**Short task**
Each line that follows should be printed again exactly as it stands.

• • • • • • •

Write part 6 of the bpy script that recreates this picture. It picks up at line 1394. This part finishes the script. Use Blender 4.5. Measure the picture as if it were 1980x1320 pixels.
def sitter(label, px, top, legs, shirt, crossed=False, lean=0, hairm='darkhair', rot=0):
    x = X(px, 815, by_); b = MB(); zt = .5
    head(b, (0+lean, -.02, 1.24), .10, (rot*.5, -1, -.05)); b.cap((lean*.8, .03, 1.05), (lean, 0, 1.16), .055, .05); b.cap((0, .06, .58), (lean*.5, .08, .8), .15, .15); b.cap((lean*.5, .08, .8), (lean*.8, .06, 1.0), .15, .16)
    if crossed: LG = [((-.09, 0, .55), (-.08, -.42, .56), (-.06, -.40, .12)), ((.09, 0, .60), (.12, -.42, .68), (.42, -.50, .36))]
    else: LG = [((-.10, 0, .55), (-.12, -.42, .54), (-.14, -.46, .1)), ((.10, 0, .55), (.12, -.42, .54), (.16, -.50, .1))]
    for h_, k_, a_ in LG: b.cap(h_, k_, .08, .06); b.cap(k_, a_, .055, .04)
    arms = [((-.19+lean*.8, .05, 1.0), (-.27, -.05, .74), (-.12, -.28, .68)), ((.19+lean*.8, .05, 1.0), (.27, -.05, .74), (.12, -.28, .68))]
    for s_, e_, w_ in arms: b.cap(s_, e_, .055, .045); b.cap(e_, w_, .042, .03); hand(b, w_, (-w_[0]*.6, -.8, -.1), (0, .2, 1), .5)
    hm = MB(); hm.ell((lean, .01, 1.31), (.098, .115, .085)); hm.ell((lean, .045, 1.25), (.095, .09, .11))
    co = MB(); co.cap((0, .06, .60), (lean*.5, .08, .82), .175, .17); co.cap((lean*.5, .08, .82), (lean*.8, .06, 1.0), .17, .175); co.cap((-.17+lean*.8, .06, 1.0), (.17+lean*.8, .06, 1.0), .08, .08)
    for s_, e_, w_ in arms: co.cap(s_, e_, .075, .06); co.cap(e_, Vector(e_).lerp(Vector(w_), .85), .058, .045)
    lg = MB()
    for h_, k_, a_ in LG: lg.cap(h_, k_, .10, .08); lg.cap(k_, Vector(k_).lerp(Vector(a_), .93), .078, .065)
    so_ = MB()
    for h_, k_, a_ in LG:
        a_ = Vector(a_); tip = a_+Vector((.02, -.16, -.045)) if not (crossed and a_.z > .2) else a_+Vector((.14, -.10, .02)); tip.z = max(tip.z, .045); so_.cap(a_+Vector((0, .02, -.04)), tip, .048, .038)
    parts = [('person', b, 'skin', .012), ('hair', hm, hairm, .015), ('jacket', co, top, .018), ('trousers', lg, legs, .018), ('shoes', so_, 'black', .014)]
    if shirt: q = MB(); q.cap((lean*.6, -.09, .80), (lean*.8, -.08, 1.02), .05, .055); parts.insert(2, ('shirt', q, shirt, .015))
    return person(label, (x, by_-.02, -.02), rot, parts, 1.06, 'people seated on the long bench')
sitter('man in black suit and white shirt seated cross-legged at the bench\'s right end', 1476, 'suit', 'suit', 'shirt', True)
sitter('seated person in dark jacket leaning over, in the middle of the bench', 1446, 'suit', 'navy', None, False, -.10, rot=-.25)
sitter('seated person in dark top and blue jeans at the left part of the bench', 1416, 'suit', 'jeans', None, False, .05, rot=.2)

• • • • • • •

**Complete response**
Write part 6 of the bpy script that recreates this picture. It picks up at line 1394. This part finishes the script. Use Blender 4.5. Measure the picture as if it were 1980x1320 pixels.
def sitter(label, px, top, legs, shirt, crossed=False, lean=0, hairm='darkhair', rot=0):
    x = X(px, 815, by_); b = MB(); zt = .5
    head(b, (0+lean, -.02, 1.24), .10, (rot*.5, -1, -.05)); b.cap((lean*.8, .03, 1.05), (lean, 0, 1.16), .055, .05); b.cap((0, .06, .58), (lean*.5, .08, .8), .15, .15); b.cap((lean*.5, .08, .8), (lean*.8, .06, 1.0), .15, .16)
    if crossed: LG = [((-.09, 0, .55), (-.08, -.42, .56), (-.06, -.40, .12)), ((.09, 0, .60), (.12, -.42, .68), (.42, -.50, .36))]
    else: LG = [((-.10, 0, .55), (-.12, -.42, .54), (-.14, -.46, .1)), ((.10, 0, .55), (.12, -.42, .54), (.16, -.50, .1))]
    for h_, k_, a_ in LG: b.cap(h_, k_, .08, .06); b.cap(k_, a_, .055, .04)
    arms = [((-.19+lean*.8, .05, 1.0), (-.27, -.05, .74), (-.12, -.28, .68)), ((.19+lean*.8, .05, 1.0), (.27, -.05, .74), (.12, -.28, .68))]
    for s_, e_, w_ in arms: b.cap(s_, e_, .055, .045); b.cap(e_, w_, .042, .03); hand(b, w_, (-w_[0]*.6, -.8, -.1), (0, .2, 1), .5)
    hm = MB(); hm.ell((lean, .01, 1.31), (.098, .115, .085)); hm.ell((lean, .045, 1.25), (.095, .09, .11))
    co = MB(); co.cap((0, .06, .60), (lean*.5, .08, .82), .175, .17); co.cap((lean*.5, .08, .82), (lean*.8, .06, 1.0), .17, .175); co.cap((-.17+lean*.8, .06, 1.0), (.17+lean*.8, .06, 1.0), .08, .08)
    for s_, e_, w_ in arms: co.cap(s_, e_, .075, .06); co.cap(e_, Vector(e_).lerp(Vector(w_), .85), .058, .045)
    lg = MB()
    for h_, k_, a_ in LG: lg.cap(h_, k_, .10, .08); lg.cap(k_, Vector(k_).lerp(Vector(a_), .93), .078, .065)
    so_ = MB()
    for h_, k_, a_ in LG:
        a_ = Vector(a_); tip = a_+Vector((.02, -.16, -.045)) if not (crossed and a_.z > .2) else a_+Vector((.14, -.10, .02)); tip.z = max(tip.z, .045); so_.cap(a_+Vector((0, .02, -.04)), tip, .048, .038)
    parts = [('person', b, 'skin', .012), ('hair', hm, hairm, .015), ('jacket', co, top, .018), ('trousers', lg, legs, .018), ('shoes', so_, 'black', .014)]
    if shirt: q = MB(); q.cap((lean*.6, -.09, .80), (lean*.8, -.08, 1.02), .05, .055); parts.insert(2, ('shirt', q, shirt, .015))
    return person(label, (x, by_-.02, -.02), rot, parts, 1.06, 'people seated on the long bench')
sitter('man in black suit and white shirt seated cross-legged at the bench\'s right end', 1476, 'suit', 'suit', 'shirt', True)
sitter('seated person in dark jacket leaning over, in the middle of the bench', 1446, 'suit', 'navy', None, False, -.10, rot=-.25)
sitter('seated person in dark top and blue jeans at the left part of the bench', 1416, 'suit', 'jeans', None, False, .05, rot=.2)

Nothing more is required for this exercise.